When I saw this beautiful bison cow in central Texas, she looked like she was part of a western movie. She was running full out with about a dozen or so bison from the back part of some acreage straight up the hill. The bison were focused on the rancher and his wife who were teaming up on bringing them to the top of the hill by beating the bottom of a galvanized tub with an oil-soaked rag securely wrapped around a sizeable stick. They yelled, “cake, cake, cake,” (bovine feed pellets are commonly referred to as cake) while beating the tubs. Worked like a charm. At 35 mph, it didn’t take long for them to reach the fence line directly in front of us. I focused on this particular bison because she was all out with full intention. I really thought this could be a one-in-a-million shot, because let’s face it, not being a professional animal photographer who is out continually taking photo after photo to arrive at that aha moment, chances are good that the average photographer/artist/observer isn’t going to see something like what I saw.


When I go to a bison, bovine, horse ranch or just a farm with different livestock, I take hundreds of photos. It is always just that one out of sometimes several hundred photos that I zero in on because of my emotional connection with the animal. The fact of the matter is, it wouldn’t be a normal occurrence for a bison to be running straight towards you at top speed. This was such a breathtaking moment for me.


One of the best things about being an artist of animals is I get to meet so many wonderful ranchers and hear their stories. The couple who had this small bison ranch did so out of their love of the animal. When the man was getting ready to retire from a top executive position in the oil industry, he didn’t know what he was going to do in retirement.
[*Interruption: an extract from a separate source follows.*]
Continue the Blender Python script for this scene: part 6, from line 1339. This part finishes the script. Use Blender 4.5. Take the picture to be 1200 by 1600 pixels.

His wife reminded him that he had said when he was growing up in Montana, he used to sit up on the ridge and watch the bison graze, and found it to be so peaceful, and how much he loved doing just that. So, upon his wife’s advice, they bought property and started out with several head of bison. He said they didn’t need a TV, as the bison provided lots of entertainment for them. I noticed they had tractor tires, large heavy-duty balls, and an assortment of other large rubber objects for them to play with. Over the course of several years, I have heard other “how I got my first bison” stories. Some are hilarious.


I wanted to bring to the viewer a piece of what I saw and how much I enjoyed that split moment in time.